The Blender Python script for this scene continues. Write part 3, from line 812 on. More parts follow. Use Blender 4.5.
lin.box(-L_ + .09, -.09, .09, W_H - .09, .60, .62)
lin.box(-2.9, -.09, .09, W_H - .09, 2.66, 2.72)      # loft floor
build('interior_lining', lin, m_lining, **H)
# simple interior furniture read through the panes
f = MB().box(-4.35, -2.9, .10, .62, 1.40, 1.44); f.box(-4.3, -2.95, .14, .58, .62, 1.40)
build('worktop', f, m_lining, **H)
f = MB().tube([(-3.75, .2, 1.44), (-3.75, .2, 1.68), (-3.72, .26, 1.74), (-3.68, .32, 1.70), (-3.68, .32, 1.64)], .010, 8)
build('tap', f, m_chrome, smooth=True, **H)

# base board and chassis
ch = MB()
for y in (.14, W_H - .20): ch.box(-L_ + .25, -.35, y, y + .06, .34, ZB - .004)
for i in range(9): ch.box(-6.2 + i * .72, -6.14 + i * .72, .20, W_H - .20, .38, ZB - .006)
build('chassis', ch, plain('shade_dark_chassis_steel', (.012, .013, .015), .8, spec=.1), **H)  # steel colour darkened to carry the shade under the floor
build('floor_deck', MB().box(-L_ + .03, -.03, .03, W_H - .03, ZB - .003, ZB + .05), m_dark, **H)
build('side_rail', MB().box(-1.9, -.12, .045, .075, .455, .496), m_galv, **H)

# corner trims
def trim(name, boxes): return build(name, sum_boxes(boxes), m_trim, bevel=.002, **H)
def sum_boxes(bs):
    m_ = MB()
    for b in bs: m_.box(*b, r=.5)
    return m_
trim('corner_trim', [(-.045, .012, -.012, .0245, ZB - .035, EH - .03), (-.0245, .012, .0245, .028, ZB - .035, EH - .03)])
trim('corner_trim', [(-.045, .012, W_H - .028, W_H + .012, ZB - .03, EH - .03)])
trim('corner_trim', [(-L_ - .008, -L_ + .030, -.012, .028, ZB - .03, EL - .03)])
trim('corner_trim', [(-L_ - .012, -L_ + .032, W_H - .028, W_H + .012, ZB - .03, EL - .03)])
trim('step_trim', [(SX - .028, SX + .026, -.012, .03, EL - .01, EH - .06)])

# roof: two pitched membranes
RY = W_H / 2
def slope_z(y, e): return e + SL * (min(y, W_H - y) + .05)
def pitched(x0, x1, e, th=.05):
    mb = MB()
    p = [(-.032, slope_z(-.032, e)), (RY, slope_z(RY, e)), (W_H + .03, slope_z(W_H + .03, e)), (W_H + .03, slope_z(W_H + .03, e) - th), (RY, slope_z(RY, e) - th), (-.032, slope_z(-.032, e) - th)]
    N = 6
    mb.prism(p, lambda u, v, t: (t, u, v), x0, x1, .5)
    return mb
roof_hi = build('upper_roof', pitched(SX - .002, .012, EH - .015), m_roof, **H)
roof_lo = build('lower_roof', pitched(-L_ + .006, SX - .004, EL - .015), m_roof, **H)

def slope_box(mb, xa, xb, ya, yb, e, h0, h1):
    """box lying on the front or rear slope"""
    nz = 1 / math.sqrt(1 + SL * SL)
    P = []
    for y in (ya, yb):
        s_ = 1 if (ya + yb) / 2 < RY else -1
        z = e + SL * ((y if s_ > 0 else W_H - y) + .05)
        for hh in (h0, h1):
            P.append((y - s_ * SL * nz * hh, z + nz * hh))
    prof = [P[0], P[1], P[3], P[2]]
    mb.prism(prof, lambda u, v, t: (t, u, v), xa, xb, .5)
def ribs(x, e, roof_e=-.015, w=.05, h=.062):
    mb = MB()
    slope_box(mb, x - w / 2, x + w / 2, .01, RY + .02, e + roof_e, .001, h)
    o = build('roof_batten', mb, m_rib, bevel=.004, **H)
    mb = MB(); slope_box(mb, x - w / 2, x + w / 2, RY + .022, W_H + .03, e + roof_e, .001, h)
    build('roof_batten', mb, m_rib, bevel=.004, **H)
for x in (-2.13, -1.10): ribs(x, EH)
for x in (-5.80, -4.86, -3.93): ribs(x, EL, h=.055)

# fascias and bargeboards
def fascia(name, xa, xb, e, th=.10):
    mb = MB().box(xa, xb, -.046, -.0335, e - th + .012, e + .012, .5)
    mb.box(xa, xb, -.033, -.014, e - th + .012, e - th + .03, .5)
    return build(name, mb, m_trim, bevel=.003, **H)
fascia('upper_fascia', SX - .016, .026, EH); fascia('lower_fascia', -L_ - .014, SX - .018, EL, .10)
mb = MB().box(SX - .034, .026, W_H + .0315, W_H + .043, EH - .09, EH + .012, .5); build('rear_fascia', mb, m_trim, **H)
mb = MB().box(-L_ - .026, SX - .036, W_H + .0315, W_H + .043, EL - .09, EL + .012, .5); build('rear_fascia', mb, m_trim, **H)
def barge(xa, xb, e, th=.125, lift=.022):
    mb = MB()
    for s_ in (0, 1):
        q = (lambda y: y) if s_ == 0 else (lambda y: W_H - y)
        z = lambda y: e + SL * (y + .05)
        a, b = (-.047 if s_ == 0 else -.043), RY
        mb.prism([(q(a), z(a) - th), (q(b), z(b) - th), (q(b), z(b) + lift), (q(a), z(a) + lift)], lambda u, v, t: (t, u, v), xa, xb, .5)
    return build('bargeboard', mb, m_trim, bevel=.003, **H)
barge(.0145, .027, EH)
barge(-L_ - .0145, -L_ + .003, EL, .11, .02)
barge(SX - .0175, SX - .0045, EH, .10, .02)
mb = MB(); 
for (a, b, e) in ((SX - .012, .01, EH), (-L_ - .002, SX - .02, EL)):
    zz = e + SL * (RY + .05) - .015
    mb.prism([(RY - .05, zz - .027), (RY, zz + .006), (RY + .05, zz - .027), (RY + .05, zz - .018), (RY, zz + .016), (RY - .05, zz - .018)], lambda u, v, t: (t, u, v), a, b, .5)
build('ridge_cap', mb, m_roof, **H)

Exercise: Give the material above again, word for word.

Complete output:
The Blender Python script for this scene continues. Write part 3, from line 812 on. More parts follow. Use Blender 4.5.
lin.box(-L_ + .09, -.09, .09, W_H - .09, .60, .62)
lin.box(-2.9, -.09, .09, W_H - .09, 2.66, 2.72)      # loft floor
build('interior_lining', lin, m_lining, **H)
# simple interior furniture read through the panes
f = MB().box(-4.35, -2.9, .10, .62, 1.40, 1.44); f.box(-4.3, -2.95, .14, .58, .62, 1.40)
build('worktop', f, m_lining, **H)
f = MB().tube([(-3.75, .2, 1.44), (-3.75, .2, 1.68), (-3.72, .26, 1.74), (-3.68, .32, 1.70), (-3.68, .32, 1.64)], .010, 8)
build('tap', f, m_chrome, smooth=True, **H)

# base board and chassis
ch = MB()
for y in (.14, W_H - .20): ch.box(-L_ + .25, -.35, y, y + .06, .34, ZB - .004)
for i in range(9): ch.box(-6.2 + i * .72, -6.14 + i * .72, .20, W_H - .20, .38, ZB - .006)
build('chassis', ch, plain('shade_dark_chassis_steel', (.012, .013, .015), .8, spec=.1), **H)  # steel colour darkened to carry the shade under the floor
build('floor_deck', MB().box(-L_ + .03, -.03, .03, W_H - .03, ZB - .003, ZB + .05), m_dark, **H)
build('side_rail', MB().box(-1.9, -.12, .045, .075, .455, .496), m_galv, **H)

# corner trims
def trim(name, boxes): return build(name, sum_boxes(boxes), m_trim, bevel=.002, **H)
def sum_boxes(bs):
    m_ = MB()
    for b in bs: m_.box(*b, r=.5)
    return m_
trim('corner_trim', [(-.045, .012, -.012, .0245, ZB - .035, EH - .03), (-.0245, .012, .0245, .028, ZB - .035, EH - .03)])
trim('corner_trim', [(-.045, .012, W_H - .028, W_H + .012, ZB - .03, EH - .03)])
trim('corner_trim', [(-L_ - .008, -L_ + .030, -.012, .028, ZB - .03, EL - .03)])
trim('corner_trim', [(-L_ - .012, -L_ + .032, W_H - .028, W_H + .012, ZB - .03, EL - .03)])
trim('step_trim', [(SX - .028, SX + .026, -.012, .03, EL - .01, EH - .06)])

# roof: two pitched membranes
RY = W_H / 2
def slope_z(y, e): return e + SL * (min(y, W_H - y) + .05)
def pitched(x0, x1, e, th=.05):
    mb = MB()
    p = [(-.032, slope_z(-.032, e)), (RY, slope_z(RY, e)), (W_H + .03, slope_z(W_H + .03, e)), (W_H + .03, slope_z(W_H + .03, e) - th), (RY, slope_z(RY, e) - th), (-.032, slope_z(-.032, e) - th)]
    N = 6
    mb.prism(p, lambda u, v, t: (t, u, v), x0, x1, .5)
    return mb
roof_hi = build('upper_roof', pitched(SX - .002, .012, EH - .015), m_roof, **H)
roof_lo = build('lower_roof', pitched(-L_ + .006, SX - .004, EL - .015), m_roof, **H)

def slope_box(mb, xa, xb, ya, yb, e, h0, h1):
    """box lying on the front or rear slope"""
    nz = 1 / math.sqrt(1 + SL * SL)
    P = []
    for y in (ya, yb):
        s_ = 1 if (ya + yb) / 2 < RY else -1
        z = e + SL * ((y if s_ > 0 else W_H - y) + .05)
        for hh in (h0, h1):
            P.append((y - s_ * SL * nz * hh, z + nz * hh))
    prof = [P[0], P[1], P[3], P[2]]
    mb.prism(prof, lambda u, v, t: (t, u, v), xa, xb, .5)
def ribs(x, e, roof_e=-.015, w=.05, h=.062):
    mb = MB()
    slope_box(mb, x - w / 2, x + w / 2, .01, RY + .02, e + roof_e, .001, h)
    o = build('roof_batten', mb, m_rib, bevel=.004, **H)
    mb = MB(); slope_box(mb, x - w / 2, x + w / 2, RY + .022, W_H + .03, e + roof_e, .001, h)
    build('roof_batten', mb, m_rib, bevel=.004, **H)
for x in (-2.13, -1.10): ribs(x, EH)
for x in (-5.80, -4.86, -3.93): ribs(x, EL, h=.055)

# fascias and bargeboards
def fascia(name, xa, xb, e, th=.10):
    mb = MB().box(xa, xb, -.046, -.0335, e - th + .012, e + .012, .5)
    mb.box(xa, xb, -.033, -.014, e - th + .012, e - th + .03, .5)
    return build(name, mb, m_trim, bevel=.003, **H)
fascia('upper_fascia', SX - .016, .026, EH); fascia('lower_fascia', -L_ - .014, SX - .018, EL, .10)
mb = MB().box(SX - .034, .026, W_H + .0315, W_H + .043, EH - .09, EH + .012, .5); build('rear_fascia', mb, m_trim, **H)
mb = MB().box(-L_ - .026, SX - .036, W_H + .0315, W_H + .043, EL - .09, EL + .012, .5); build('rear_fascia', mb, m_trim, **H)
def barge(xa, xb, e, th=.125, lift=.022):
    mb = MB()
    for s_ in (0, 1):
        q = (lambda y: y) if s_ == 0 else (lambda y: W_H - y)
        z = lambda y: e + SL * (y + .05)
        a, b = (-.047 if s_ == 0 else -.043), RY
        mb.prism([(q(a), z(a) - th), (q(b), z(b) - th), (q(b), z(b) + lift), (q(a), z(a) + lift)], lambda u, v, t: (t, u, v), xa, xb, .5)
    return build('bargeboard', mb, m_trim, bevel=.003, **H)
barge(.0145, .027, EH)
barge(-L_ - .0145, -L_ + .003, EL, .11, .02)
barge(SX - .0175, SX - .0045, EH, .10, .02)
mb = MB(); 
for (a, b, e) in ((SX - .012, .01, EH), (-L_ - .002, SX - .02, EL)):
    zz = e + SL * (RY + .05) - .015
    mb.prism([(RY - .05, zz - .027), (RY, zz + .006), (RY + .05, zz - .027), (RY + .05, zz - .018), (RY, zz + .016), (RY - .05, zz - .018)], lambda u, v, t: (t, u, v), a, b, .5)
build('ridge_cap', mb, m_roof, **H)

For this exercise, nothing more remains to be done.